Ever since the advent of the internet and the proliferation of smartphones, traditional media such as television and radio no longer have the same kind of mainstream influence as they used to. With growing high-speed internet penetration all over the world, streaming platforms are now raking in the big bucks. According to the We Be Social and Hootsuite 2018 digital report, consumers worldwide spent US$11.2 billion on digital music streaming in 2017.
The music streaming industry in the region is rapidly growing. Chinese and Taiwanese companies such as Joox and KKBox have made inroads into the region, becoming two of the more popular streaming platforms there. Aside from that, local startups are beginning to launch their own streaming services, only with more localised content to promote their respective music industries. Not to mention that big streaming conglomerates such as Spotify, Tidal and Apple Music are also looking to penetrate markets in the region.
Diversity is a good thing
The diversity of music streaming apps available for the region is indirectly related to the higher Internet penetration in Southeast Asia. In the We Be Social and Hootsuite digital report, 81 percent of Southeast Asia’s population uses a broadband mobile connection. Furthermore, the middle-class segment of the population in the region is growing. The increase in disposable income allows people to pay more for entertainment which has also led to the growth of streaming services.
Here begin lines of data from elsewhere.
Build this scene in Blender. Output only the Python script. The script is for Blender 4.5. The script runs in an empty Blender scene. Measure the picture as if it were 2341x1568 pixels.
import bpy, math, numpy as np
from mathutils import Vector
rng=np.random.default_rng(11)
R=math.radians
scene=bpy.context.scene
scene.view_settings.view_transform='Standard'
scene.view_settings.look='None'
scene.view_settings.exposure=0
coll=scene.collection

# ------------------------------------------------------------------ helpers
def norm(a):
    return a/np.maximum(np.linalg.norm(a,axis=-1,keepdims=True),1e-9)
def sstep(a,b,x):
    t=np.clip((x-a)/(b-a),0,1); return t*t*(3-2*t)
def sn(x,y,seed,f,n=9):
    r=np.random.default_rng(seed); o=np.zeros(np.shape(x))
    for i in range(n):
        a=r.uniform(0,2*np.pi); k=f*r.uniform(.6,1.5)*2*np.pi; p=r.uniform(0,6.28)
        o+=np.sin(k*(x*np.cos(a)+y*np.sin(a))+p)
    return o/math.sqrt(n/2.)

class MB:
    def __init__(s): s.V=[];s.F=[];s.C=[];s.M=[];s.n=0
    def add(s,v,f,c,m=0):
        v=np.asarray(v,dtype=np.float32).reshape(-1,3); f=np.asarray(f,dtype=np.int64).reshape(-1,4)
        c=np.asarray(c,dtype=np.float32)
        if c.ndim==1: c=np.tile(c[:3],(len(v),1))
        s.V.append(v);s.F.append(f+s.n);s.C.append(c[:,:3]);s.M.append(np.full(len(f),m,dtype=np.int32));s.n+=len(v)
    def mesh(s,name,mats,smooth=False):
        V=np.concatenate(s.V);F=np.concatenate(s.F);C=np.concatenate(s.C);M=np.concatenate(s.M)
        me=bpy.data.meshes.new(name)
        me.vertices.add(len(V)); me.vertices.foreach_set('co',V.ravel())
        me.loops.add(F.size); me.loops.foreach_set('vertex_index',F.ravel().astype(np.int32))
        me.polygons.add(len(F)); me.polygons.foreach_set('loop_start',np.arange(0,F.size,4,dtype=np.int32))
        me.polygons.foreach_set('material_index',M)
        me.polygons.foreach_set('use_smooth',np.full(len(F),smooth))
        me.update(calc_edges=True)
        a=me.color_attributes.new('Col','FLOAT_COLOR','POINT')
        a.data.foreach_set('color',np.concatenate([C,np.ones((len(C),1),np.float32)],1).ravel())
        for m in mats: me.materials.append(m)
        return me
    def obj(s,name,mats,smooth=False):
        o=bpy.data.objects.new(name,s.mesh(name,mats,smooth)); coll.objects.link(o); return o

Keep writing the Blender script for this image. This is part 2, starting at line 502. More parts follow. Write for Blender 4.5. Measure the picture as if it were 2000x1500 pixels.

The growth in internet penetration has also consolidated the region’s digital economy. In a report released in 2017 by Google in collaboration with Singapore’s Temasek, it is believed that Southeast Asia’s digital economy is forecasted to grow more than six-fold, becoming a staggering US$200 billion economy by 2025.
Meanwhile, revenue in the Asian music streaming industry in 2017 was US$1.2 billion. In a report from McKinsey & Company in 2016, the digital music streaming business in Asia at the time was growing 20 times faster than the global rate. The report also indicated that one of the main engines of growth was the youth market, particularly listeners under 35 years of age.
It’s not all Spotify and Apple Music
While Spotify and Apple Music might dominate the music streaming market in the west, Tencent’s JOOX is dominating the market in this part of the world. JOOX made inroads into the region early, making a presence for themselves in Hong Kong, Thailand, Malaysia, Singapore and Indonesia. According to the McKinsey report, JOOX accounts for more than 50 percent of all music streaming app downloads in Asian markets with over 50 million downloads.
Tencent are also looking to further consolidate their dominance in the music streaming industry with their recent strategic partnership with Spotify. Spotify is hoping that Tencent could help them make inroads into the China market.
Another big music streaming platform in Southeast Asia is Taiwan-based KKBox. Established in 2004, KKBox is a big player in countries like Malaysia, Singapore and Thailand. KKBox mainly caters to Mandarin-speaking users by collaborating with Mandopop and Taiwanese artistes.
Global streaming giant Spotify is also relatively big in the region. Unlike their rivals Apple Music that is available worldwide, Spotify is available in just eight countries in Asia, with five in Southeast Asia. At the moment, Spotify is only available in Singapore, Malaysia, Thailand, Indonesia and the Philippines. However, there are talks that Spotify is looking to expand to Vietnam.
One of the main reasons JOOX and KKBox are so successful in the region is their localised content. JOOX curates its selections based on its users and their locations, while KKBox works with artistes that are popular in the region. Spotify is trying to catch up by offering playlists that include local music and by also hosting events that include local talent.
Aside from the main players, there are also local startups in the region looking to offer a different approach compared to the bigger companies. For example, Thai startup Fungjai was established to promote less commercially viable artistes, such as indie and underground bands. In the future, we can expect more of this. As bands and artistes in the region rarely ever expand outside their borders, regional and local music streaming platforms will be essential in helping them gain a larger audience. Part of this is largely because the algorithms implemented by streaming giants such as Spotify and Apple Music target mainstream and international artists, dismissing local hidden gems that many listeners would like to discover.
The growth of music streaming platforms in the region could be a boon for the local music industry too, as it allows up and coming bands and musicians to connect to a much wider audience, transcending national borders.